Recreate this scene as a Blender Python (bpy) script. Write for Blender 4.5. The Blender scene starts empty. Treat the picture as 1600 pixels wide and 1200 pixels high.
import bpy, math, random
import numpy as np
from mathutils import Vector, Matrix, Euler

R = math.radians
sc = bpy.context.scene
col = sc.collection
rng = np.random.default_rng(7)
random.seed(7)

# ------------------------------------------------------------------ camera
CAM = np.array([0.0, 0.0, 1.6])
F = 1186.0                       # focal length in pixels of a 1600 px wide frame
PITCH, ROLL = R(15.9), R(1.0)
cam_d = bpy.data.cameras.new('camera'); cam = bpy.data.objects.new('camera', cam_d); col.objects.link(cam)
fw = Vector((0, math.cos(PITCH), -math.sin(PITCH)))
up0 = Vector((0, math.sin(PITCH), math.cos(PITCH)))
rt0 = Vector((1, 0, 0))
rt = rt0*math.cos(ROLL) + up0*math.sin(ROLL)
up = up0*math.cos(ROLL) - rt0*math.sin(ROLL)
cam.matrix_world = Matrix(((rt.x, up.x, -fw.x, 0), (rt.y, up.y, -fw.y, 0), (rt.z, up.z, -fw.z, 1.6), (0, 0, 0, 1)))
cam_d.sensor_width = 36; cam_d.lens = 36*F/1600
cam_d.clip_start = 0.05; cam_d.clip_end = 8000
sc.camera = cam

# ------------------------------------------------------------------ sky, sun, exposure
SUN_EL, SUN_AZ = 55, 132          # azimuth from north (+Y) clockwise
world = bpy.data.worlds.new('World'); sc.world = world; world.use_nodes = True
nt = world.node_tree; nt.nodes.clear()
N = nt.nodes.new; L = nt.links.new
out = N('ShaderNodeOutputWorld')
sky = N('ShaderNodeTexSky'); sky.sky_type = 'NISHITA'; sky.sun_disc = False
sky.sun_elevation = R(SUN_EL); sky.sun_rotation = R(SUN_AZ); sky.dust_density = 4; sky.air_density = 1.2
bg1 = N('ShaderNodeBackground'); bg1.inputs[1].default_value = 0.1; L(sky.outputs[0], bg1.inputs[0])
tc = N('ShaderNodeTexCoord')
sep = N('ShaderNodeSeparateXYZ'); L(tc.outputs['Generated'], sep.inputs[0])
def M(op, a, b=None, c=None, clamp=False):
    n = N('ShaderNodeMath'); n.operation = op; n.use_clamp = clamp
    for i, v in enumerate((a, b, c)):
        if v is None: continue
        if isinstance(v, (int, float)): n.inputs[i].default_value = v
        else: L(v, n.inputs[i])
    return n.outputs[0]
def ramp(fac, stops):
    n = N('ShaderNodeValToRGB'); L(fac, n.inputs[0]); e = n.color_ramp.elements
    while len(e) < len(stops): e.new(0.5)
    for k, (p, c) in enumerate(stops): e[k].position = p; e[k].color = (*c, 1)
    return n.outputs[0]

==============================

Print the listing above from its first line through the line with "sc.camera = cam", and stop there.

Recreate this scene as a Blender Python (bpy) script. Write for Blender 4.5. The Blender scene starts empty. Treat the picture as 1600 pixels wide and 1200 pixels high.
import bpy, math, random
import numpy as np
from mathutils import Vector, Matrix, Euler

R = math.radians
sc = bpy.context.scene
col = sc.collection
rng = np.random.default_rng(7)
random.seed(7)

# ------------------------------------------------------------------ camera
CAM = np.array([0.0, 0.0, 1.6])
F = 1186.0                       # focal length in pixels of a 1600 px wide frame
PITCH, ROLL = R(15.9), R(1.0)
cam_d = bpy.data.cameras.new('camera'); cam = bpy.data.objects.new('camera', cam_d); col.objects.link(cam)
fw = Vector((0, math.cos(PITCH), -math.sin(PITCH)))
up0 = Vector((0, math.sin(PITCH), math.cos(PITCH)))
rt0 = Vector((1, 0, 0))
rt = rt0*math.cos(ROLL) + up0*math.sin(ROLL)
up = up0*math.cos(ROLL) - rt0*math.sin(ROLL)
cam.matrix_world = Matrix(((rt.x, up.x, -fw.x, 0), (rt.y, up.y, -fw.y, 0), (rt.z, up.z, -fw.z, 1.6), (0, 0, 0, 1)))
cam_d.sensor_width = 36; cam_d.lens = 36*F/1600
cam_d.clip_start = 0.05; cam_d.clip_end = 8000
sc.camera = cam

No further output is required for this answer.